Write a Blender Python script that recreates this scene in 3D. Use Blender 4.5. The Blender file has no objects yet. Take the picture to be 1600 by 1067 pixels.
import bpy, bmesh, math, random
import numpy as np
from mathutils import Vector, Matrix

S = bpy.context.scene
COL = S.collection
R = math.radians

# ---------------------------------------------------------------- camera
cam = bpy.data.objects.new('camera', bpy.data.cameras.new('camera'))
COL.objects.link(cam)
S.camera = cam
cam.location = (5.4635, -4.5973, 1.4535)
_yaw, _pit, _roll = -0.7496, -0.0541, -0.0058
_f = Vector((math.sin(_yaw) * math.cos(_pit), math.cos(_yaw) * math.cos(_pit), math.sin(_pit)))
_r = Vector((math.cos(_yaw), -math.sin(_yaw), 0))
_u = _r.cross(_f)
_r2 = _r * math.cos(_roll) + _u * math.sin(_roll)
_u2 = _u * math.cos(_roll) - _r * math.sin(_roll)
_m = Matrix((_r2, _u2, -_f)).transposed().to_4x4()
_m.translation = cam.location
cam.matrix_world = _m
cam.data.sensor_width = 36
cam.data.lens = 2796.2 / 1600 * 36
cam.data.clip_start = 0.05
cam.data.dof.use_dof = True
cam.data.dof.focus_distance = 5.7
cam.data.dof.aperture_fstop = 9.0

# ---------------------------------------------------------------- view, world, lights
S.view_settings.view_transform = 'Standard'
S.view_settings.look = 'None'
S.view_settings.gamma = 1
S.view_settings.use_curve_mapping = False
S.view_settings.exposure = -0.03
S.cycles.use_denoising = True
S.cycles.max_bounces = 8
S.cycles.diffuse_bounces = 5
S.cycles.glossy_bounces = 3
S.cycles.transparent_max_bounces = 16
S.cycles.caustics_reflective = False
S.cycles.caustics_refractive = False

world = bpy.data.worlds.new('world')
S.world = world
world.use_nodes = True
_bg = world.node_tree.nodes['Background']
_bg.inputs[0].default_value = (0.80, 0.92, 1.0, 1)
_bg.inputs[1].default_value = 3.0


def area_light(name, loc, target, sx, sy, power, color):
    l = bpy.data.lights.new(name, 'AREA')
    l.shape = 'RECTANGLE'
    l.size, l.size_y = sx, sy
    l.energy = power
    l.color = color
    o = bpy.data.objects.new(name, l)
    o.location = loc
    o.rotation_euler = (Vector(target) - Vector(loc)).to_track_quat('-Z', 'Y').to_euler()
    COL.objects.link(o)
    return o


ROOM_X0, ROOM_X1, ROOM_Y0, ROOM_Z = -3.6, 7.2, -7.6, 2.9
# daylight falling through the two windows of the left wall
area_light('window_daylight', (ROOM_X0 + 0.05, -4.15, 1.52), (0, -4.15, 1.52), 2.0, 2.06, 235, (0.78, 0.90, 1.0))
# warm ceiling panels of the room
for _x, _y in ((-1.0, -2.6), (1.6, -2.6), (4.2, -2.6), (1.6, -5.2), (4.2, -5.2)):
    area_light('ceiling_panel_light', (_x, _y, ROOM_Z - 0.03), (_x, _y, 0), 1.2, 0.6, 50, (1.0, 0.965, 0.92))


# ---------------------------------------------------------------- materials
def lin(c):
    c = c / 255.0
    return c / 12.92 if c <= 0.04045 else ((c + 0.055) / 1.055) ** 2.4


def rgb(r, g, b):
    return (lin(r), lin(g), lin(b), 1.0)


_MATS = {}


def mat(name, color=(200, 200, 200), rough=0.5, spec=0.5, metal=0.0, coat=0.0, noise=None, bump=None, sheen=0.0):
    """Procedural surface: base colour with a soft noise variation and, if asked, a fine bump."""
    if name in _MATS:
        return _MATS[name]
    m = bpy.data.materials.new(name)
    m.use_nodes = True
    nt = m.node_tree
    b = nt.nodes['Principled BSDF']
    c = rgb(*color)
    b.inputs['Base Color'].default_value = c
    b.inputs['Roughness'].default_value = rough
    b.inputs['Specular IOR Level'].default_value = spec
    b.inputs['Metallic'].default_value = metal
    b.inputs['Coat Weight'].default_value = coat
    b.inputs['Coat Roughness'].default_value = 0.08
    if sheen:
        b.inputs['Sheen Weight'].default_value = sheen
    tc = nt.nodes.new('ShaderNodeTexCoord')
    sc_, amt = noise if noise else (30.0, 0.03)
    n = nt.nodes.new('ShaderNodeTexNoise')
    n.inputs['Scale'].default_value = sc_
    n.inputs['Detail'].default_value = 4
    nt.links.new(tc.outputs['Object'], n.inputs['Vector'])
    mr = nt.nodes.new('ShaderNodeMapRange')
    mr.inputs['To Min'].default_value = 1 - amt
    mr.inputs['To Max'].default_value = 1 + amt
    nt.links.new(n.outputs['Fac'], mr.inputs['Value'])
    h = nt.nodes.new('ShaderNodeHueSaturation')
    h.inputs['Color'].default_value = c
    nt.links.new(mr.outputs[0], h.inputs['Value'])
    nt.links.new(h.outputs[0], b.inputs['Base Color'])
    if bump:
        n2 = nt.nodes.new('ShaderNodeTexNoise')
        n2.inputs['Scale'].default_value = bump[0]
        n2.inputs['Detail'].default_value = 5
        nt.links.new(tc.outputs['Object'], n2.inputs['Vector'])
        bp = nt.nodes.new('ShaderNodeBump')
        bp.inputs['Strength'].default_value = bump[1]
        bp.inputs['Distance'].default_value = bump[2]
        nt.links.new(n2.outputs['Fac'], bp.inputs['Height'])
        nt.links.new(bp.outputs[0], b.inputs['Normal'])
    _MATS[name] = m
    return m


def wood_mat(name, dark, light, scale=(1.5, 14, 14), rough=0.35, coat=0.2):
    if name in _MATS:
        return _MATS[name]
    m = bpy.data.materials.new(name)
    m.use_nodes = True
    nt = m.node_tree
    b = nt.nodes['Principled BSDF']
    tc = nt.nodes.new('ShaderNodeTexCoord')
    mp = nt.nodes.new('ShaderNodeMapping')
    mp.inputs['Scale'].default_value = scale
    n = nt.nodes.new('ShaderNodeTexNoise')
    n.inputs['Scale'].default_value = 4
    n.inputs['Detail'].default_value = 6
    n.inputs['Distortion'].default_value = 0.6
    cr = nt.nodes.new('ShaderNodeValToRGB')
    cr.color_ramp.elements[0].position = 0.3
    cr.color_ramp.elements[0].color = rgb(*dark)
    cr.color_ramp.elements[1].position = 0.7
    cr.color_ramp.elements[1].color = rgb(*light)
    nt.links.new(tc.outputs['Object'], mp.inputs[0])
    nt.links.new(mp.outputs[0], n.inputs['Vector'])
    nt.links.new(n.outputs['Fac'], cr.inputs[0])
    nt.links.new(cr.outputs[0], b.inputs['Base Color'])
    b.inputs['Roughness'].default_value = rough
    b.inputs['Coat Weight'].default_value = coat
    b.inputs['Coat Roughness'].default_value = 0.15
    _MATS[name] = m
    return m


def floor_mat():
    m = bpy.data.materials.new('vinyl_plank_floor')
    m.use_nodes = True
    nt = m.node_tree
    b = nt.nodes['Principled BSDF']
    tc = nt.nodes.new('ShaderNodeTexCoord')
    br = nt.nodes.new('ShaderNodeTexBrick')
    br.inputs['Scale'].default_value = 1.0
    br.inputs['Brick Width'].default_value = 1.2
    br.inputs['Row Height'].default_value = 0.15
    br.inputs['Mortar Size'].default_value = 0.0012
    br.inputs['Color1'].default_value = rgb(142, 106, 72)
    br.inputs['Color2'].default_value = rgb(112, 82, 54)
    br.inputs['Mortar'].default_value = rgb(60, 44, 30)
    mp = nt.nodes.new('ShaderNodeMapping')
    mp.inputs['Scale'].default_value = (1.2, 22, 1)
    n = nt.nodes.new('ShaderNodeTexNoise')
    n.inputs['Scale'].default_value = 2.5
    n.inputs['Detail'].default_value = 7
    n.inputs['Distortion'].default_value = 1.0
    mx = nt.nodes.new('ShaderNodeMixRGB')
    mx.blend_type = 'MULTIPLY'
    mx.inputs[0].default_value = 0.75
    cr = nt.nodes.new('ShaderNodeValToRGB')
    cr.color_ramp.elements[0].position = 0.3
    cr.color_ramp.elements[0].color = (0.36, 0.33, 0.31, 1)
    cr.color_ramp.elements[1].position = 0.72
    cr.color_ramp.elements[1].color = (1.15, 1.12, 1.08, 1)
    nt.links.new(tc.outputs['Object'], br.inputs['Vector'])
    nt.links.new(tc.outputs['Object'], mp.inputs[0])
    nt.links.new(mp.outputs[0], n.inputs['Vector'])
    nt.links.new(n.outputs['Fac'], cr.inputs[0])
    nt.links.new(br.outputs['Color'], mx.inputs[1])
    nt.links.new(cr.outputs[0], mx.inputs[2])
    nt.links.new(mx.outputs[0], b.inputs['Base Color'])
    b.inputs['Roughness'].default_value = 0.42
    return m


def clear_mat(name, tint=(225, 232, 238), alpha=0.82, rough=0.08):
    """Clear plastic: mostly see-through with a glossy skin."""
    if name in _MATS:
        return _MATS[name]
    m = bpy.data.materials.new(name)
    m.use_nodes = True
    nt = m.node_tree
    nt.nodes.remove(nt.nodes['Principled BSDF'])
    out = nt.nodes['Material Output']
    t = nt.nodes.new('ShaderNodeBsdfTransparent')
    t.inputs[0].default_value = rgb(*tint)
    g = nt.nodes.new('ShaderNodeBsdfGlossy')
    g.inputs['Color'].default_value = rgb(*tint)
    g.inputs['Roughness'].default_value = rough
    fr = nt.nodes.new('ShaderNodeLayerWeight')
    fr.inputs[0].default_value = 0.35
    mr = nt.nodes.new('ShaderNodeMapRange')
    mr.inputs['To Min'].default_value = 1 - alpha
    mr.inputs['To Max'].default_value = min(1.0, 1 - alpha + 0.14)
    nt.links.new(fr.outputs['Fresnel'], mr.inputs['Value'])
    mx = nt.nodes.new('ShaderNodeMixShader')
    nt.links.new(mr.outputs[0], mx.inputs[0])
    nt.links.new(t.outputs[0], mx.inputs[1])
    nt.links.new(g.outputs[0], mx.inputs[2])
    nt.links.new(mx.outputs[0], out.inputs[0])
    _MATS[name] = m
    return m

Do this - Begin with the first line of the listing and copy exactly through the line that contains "R = math.radians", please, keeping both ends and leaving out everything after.

Answer to this problem -
Write a Blender Python script that recreates this scene in 3D. Use Blender 4.5. The Blender file has no objects yet. Take the picture to be 1600 by 1067 pixels.
import bpy, bmesh, math, random
import numpy as np
from mathutils import Vector, Matrix

S = bpy.context.scene
COL = S.collection
R = math.radians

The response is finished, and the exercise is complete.